start
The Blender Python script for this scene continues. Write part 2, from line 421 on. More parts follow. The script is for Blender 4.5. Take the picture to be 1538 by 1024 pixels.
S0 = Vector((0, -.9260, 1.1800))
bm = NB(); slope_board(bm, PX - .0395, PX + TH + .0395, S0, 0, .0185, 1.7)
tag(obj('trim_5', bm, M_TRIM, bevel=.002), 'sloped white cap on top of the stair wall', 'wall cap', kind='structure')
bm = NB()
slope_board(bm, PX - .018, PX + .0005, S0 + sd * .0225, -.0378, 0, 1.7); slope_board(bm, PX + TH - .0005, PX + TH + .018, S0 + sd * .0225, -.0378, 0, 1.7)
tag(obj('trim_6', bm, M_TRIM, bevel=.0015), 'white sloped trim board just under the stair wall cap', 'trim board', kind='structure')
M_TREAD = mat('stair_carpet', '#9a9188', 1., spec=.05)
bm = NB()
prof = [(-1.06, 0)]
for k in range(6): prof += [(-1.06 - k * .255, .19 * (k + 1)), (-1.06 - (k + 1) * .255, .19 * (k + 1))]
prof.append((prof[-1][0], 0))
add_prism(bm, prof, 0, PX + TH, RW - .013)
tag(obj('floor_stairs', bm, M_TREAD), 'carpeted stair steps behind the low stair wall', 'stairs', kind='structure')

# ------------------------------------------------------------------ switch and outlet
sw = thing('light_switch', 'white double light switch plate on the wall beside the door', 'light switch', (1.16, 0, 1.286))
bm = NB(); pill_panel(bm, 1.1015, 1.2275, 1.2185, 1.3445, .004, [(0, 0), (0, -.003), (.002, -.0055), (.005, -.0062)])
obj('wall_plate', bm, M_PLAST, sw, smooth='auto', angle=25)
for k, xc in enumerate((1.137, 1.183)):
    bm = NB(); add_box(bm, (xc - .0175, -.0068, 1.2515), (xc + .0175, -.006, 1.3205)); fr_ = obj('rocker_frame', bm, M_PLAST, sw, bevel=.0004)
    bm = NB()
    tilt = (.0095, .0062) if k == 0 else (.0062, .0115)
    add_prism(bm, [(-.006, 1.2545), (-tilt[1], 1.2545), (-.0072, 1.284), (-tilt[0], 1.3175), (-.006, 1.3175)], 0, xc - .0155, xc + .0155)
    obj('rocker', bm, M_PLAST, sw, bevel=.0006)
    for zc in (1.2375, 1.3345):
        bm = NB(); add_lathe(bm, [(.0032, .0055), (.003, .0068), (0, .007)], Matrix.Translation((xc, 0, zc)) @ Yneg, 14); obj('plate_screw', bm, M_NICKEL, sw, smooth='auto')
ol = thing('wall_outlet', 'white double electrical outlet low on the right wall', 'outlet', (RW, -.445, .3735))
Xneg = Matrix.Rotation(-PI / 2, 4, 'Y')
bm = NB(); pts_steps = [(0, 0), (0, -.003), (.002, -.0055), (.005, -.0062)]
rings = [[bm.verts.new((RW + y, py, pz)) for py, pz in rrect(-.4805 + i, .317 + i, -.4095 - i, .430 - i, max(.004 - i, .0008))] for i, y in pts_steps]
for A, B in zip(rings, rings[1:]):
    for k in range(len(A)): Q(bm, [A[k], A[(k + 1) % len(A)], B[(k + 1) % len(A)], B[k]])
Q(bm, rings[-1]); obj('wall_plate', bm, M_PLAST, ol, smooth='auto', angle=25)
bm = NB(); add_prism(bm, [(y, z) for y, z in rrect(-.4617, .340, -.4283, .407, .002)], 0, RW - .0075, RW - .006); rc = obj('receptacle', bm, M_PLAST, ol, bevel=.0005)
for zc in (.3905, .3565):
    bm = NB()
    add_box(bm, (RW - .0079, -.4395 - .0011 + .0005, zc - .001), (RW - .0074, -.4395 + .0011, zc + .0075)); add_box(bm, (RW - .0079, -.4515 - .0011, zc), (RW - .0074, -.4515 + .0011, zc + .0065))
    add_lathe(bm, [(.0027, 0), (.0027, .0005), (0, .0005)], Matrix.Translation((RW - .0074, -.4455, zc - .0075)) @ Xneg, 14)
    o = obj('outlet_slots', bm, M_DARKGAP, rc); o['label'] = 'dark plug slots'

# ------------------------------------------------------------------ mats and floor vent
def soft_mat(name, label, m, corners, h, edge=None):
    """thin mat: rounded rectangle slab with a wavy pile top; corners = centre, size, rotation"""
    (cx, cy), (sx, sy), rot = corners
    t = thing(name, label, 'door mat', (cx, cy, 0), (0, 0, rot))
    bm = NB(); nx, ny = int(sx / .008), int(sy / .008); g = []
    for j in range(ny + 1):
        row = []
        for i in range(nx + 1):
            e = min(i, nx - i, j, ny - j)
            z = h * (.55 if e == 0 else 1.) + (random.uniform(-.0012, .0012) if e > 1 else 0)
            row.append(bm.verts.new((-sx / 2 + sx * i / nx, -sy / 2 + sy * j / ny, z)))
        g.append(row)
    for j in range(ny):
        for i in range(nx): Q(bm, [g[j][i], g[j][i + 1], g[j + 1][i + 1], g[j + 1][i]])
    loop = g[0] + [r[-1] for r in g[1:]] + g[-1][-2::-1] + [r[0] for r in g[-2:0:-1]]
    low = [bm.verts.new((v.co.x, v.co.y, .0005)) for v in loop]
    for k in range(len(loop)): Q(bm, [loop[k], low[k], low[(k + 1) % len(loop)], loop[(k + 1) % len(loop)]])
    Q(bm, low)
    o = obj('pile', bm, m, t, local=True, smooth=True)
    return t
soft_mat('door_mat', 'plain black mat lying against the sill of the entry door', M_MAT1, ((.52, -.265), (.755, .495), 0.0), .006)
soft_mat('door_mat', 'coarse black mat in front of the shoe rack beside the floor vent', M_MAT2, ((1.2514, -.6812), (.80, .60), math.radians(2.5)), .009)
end
| Directions |
Return what is listed above, exactly and completely.

| Answer to the exercise |
The Blender Python script for this scene continues. Write part 2, from line 421 on. More parts follow. The script is for Blender 4.5. Take the picture to be 1538 by 1024 pixels.
S0 = Vector((0, -.9260, 1.1800))
bm = NB(); slope_board(bm, PX - .0395, PX + TH + .0395, S0, 0, .0185, 1.7)
tag(obj('trim_5', bm, M_TRIM, bevel=.002), 'sloped white cap on top of the stair wall', 'wall cap', kind='structure')
bm = NB()
slope_board(bm, PX - .018, PX + .0005, S0 + sd * .0225, -.0378, 0, 1.7); slope_board(bm, PX + TH - .0005, PX + TH + .018, S0 + sd * .0225, -.0378, 0, 1.7)
tag(obj('trim_6', bm, M_TRIM, bevel=.0015), 'white sloped trim board just under the stair wall cap', 'trim board', kind='structure')
M_TREAD = mat('stair_carpet', '#9a9188', 1., spec=.05)
bm = NB()
prof = [(-1.06, 0)]
for k in range(6): prof += [(-1.06 - k * .255, .19 * (k + 1)), (-1.06 - (k + 1) * .255, .19 * (k + 1))]
prof.append((prof[-1][0], 0))
add_prism(bm, prof, 0, PX + TH, RW - .013)
tag(obj('floor_stairs', bm, M_TREAD), 'carpeted stair steps behind the low stair wall', 'stairs', kind='structure')

# ------------------------------------------------------------------ switch and outlet
sw = thing('light_switch', 'white double light switch plate on the wall beside the door', 'light switch', (1.16, 0, 1.286))
bm = NB(); pill_panel(bm, 1.1015, 1.2275, 1.2185, 1.3445, .004, [(0, 0), (0, -.003), (.002, -.0055), (.005, -.0062)])
obj('wall_plate', bm, M_PLAST, sw, smooth='auto', angle=25)
for k, xc in enumerate((1.137, 1.183)):
    bm = NB(); add_box(bm, (xc - .0175, -.0068, 1.2515), (xc + .0175, -.006, 1.3205)); fr_ = obj('rocker_frame', bm, M_PLAST, sw, bevel=.0004)
    bm = NB()
    tilt = (.0095, .0062) if k == 0 else (.0062, .0115)
    add_prism(bm, [(-.006, 1.2545), (-tilt[1], 1.2545), (-.0072, 1.284), (-tilt[0], 1.3175), (-.006, 1.3175)], 0, xc - .0155, xc + .0155)
    obj('rocker', bm, M_PLAST, sw, bevel=.0006)
    for zc in (1.2375, 1.3345):
        bm = NB(); add_lathe(bm, [(.0032, .0055), (.003, .0068), (0, .007)], Matrix.Translation((xc, 0, zc)) @ Yneg, 14); obj('plate_screw', bm, M_NICKEL, sw, smooth='auto')
ol = thing('wall_outlet', 'white double electrical outlet low on the right wall', 'outlet', (RW, -.445, .3735))
Xneg = Matrix.Rotation(-PI / 2, 4, 'Y')
bm = NB(); pts_steps = [(0, 0), (0, -.003), (.002, -.0055), (.005, -.0062)]
rings = [[bm.verts.new((RW + y, py, pz)) for py, pz in rrect(-.4805 + i, .317 + i, -.4095 - i, .430 - i, max(.004 - i, .0008))] for i, y in pts_steps]
for A, B in zip(rings, rings[1:]):
    for k in range(len(A)): Q(bm, [A[k], A[(k + 1) % len(A)], B[(k + 1) % len(A)], B[k]])
Q(bm, rings[-1]); obj('wall_plate', bm, M_PLAST, ol, smooth='auto', angle=25)
bm = NB(); add_prism(bm, [(y, z) for y, z in rrect(-.4617, .340, -.4283, .407, .002)], 0, RW - .0075, RW - .006); rc = obj('receptacle', bm, M_PLAST, ol, bevel=.0005)
for zc in (.3905, .3565):
    bm = NB()
    add_box(bm, (RW - .0079, -.4395 - .0011 + .0005, zc - .001), (RW - .0074, -.4395 + .0011, zc + .0075)); add_box(bm, (RW - .0079, -.4515 - .0011, zc), (RW - .0074, -.4515 + .0011, zc + .0065))
    add_lathe(bm, [(.0027, 0), (.0027, .0005), (0, .0005)], Matrix.Translation((RW - .0074, -.4455, zc - .0075)) @ Xneg, 14)
    o = obj('outlet_slots', bm, M_DARKGAP, rc); o['label'] = 'dark plug slots'

# ------------------------------------------------------------------ mats and floor vent
def soft_mat(name, label, m, corners, h, edge=None):
    """thin mat: rounded rectangle slab with a wavy pile top; corners = centre, size, rotation"""
    (cx, cy), (sx, sy), rot = corners
    t = thing(name, label, 'door mat', (cx, cy, 0), (0, 0, rot))
    bm = NB(); nx, ny = int(sx / .008), int(sy / .008); g = []
    for j in range(ny + 1):
        row = []
        for i in range(nx + 1):
            e = min(i, nx - i, j, ny - j)
            z = h * (.55 if e == 0 else 1.) + (random.uniform(-.0012, .0012) if e > 1 else 0)
            row.append(bm.verts.new((-sx / 2 + sx * i / nx, -sy / 2 + sy * j / ny, z)))
        g.append(row)
    for j in range(ny):
        for i in range(nx): Q(bm, [g[j][i], g[j][i + 1], g[j + 1][i + 1], g[j + 1][i]])
    loop = g[0] + [r[-1] for r in g[1:]] + g[-1][-2::-1] + [r[0] for r in g[-2:0:-1]]
    low = [bm.verts.new((v.co.x, v.co.y, .0005)) for v in loop]
    for k in range(len(loop)): Q(bm, [loop[k], low[k], low[(k + 1) % len(loop)], loop[(k + 1) % len(loop)]])
    Q(bm, low)
    o = obj('pile', bm, m, t, local=True, smooth=True)
    return t
soft_mat('door_mat', 'plain black mat lying against the sill of the entry door', M_MAT1, ((.52, -.265), (.755, .495), 0.0), .006)
soft_mat('door_mat', 'coarse black mat in front of the shoe rack beside the floor vent', M_MAT2, ((1.2514, -.6812), (.80, .60), math.radians(2.5)), .009)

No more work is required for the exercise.